Everyone has heard of beer can chicken. Here are the first ones we did on the egg. They were soaked for several hours in a honey brine before slow cooking. Notice we really didn't use beer cans. Rather, the chickens are sitting on grill stands. They are cooking "indirect" over a "platesetter" and I used an alluminum pan to catch the drippings. Also, notice the temperature probe in the breast of the chicken on the left. There is another one in the thigh on the right chicken. I always use one or more temperature probes to ensure consistant results. These chickens turned out moist and tasty.

Lately, I have come to favor "spatchcocked" chicken. That is where you cut the back in half and spread the chicken out flat. It is cooked flat on the grill, breast up. This makes it cook very evenly.

One of the great things about the BGE is that you really don't have to turn things to get them to brown all over. In fact the top inside the dome is hotter than the grill surface.

This was our first attempt at Atomic Buffalo Turds (ABT's). There are also some beets I cooked at the same time. Both were excellent.

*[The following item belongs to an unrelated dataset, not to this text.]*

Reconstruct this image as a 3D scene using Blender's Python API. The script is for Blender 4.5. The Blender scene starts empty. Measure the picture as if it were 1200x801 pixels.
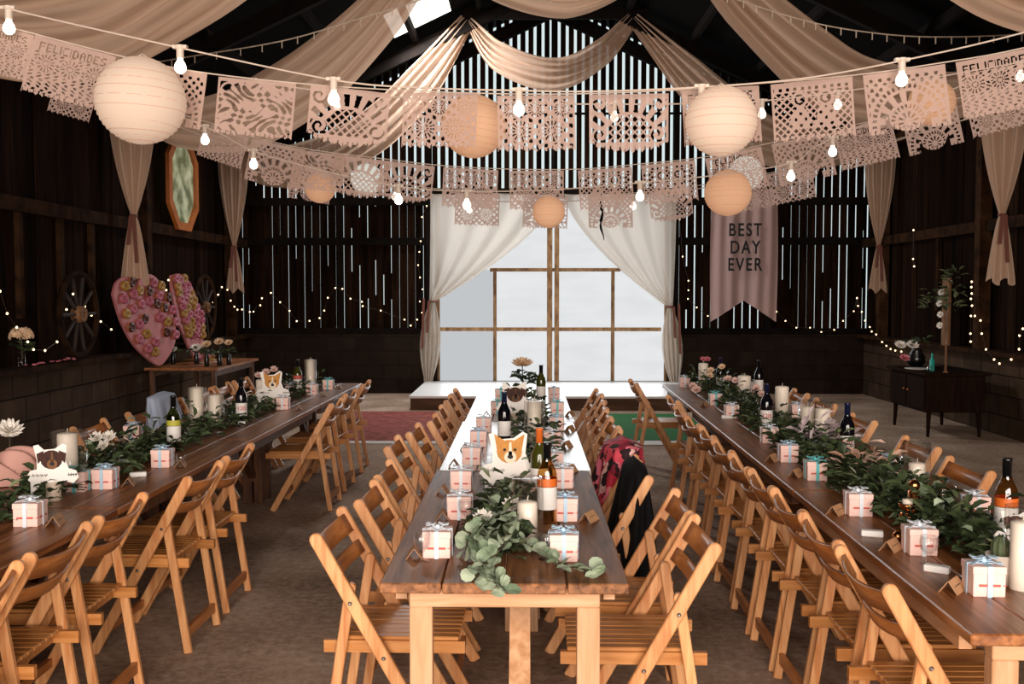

ABT's are basically stuffed jalapeno peppers wrapped with bacon. They are very good and allow for a range of experimentation. The amount of seeds and placentia left in the pepper will determine how spicy the final result is. The stuffing can range from xcream cheese to pulled pork. My favorite is a mixture of chorizo sausage and cheddar cheese.

I have found that thin slced bacon works much better than the thick stuff. In the picture, you will see I had to resort to tooth picks to keep the bacon in place. This is not necessary if you use thin bacon.

Time on the grill is short -- maybe 30 minutes at 350 degrees.

Victoria's cousin Sharon picked up on this idea and tried a variation where she crisps some pepperoni and mixes it with cheese for the stuffing but skips the bacon wrap altogether. She uses both Jalapenos and yellow hungarian peppers. With this variation, the time on the grill is very short.

The first time I did pulled pork, I got it on at midnight and took it off about noon the next day. It was wrapped in foil until supper time. I actually did two butts at the same time. One we pulled for supper and the other was frozen and sliced later. Both were really, really good. BTW, that is coleslaw in the dish next to the pork. Coleslaw and pulled pork -- makes my mouth water just thinking about it.

This cook was done at 225 degrees. I got up several times during the night to check on the temperature of the egg, but it was locked right in where it was suppossed to be.

Since then, Ihave invested in a "BBQ Guru". This handy little device is a thermostatically controlled fan that is able to set and hold the temperature of the grill to a few degrees over long cooks. I use it for about everything up to grill temperatures of 400 degrees. Above that, I still use the fan to blast fires up to the 700 degrees for searing steaks. More on the BBQ Guru later.

This is just to demonstrate some of the versatility of the egg. When the pork (panel above) was done I heated the grill up to baking temperature and prepared these buns to go with the pork.